Someone recently told me that life is more brokenness than perfection—that it is the meat and potatoes of life.  The smooth sailing is the smaller part of life—the side dishes perhaps.  Can we see life this way?  It doesn’t mean having a dismal outlook but rather viewing the struggles as the main part of life and accepting that?  We want life to be good, enjoyable, fun.  And when difficult things come our way, well we know we are to learn something from them, but that doesn’t mean we’re real comfortable living in the pain.  But God asks us to stay in the pain, to embrace it, to feel it, experience it.  Not to run away from it or resist it or try to get through it as quickly as we can.  It’s easy to think that when we get through this or when we’re healed of that, life will be much better, then we can live more abundantly. But there is abundant life within the pain.  We prefer life to be mostly devoid of suffering, with a struggle here and there.  But that is not the reality of our lives. 

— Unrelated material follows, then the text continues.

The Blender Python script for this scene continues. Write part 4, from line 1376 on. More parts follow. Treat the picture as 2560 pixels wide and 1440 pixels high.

And that was not the reality of Christ’s life.  He knew that he didn’t fit in.  He knew that there were people who hated him.  He knew about his impending death.  He knew pain and he embraced it.  He also questioned it.  In the garden of Gethsemane he prays in his distress, “Abba, Father, for you all things are possible; remove this cup from me; yet, not what I want, but what you want.” (Mk. 14:36)  and on the cross he cries, “My God, my God, why have you forsaken me?” 

When Jesus speaks these words, he is naming what all of humanity feels at one time or another.  Jesus enters into the divine abandonment felt by each of us.  When Christ is on the cross and cries out with these words, he does not merely name or “experience” our pain; he takes it upon himself to transform it.  God enters our God-forsakenness to transform it into God’s blessedness.

As we see in Psalm 22, praise and lament are often very much intertwined.  For the first 21 verses of this psalm, the writer goes back and forth between lament and praise, desperation and trust.  Even as the psalmist questions God, he does so in the context of a deep faith in God.  The way the psalmist addresses God is rarely found in the scriptures.  He does not say O God, or just God, but my God.  The intimate relationship the writer has with God is not destroyed even by the most agonizing despair. 

The psalmist question’s God’s absence while at the same time affirming God’s presence:  O my God, I cry by day, but you do not answer; and by night, but find no rest.  Yet you are holy…in you our ancestors trusted; they trusted, and you delivered them.”  The psalmist looks back to the past and is able to remember God’s faithfulness and deliverance.     

As we speak our laments and our questions, we can do so with the knowledge that God is our God.  His salvation is ongoing.  God has helped us in the past and he will do so again.  What an incredible testimony to share with the world—to name our questions and our deep pain, while at the same time naming our trust in the God who has been faithful to us. 

As the psalmist says in verse 22, “I will tell of your name to my brothers and sisters; in the midst of the congregation I will praise you.”  God’s hand is at work in our struggle.  This good news is for us to share with the whole congregation, and to declare to the world that we are afflicted but God hears us when we cry, that darkness may surround us but God is with us.    AMEN!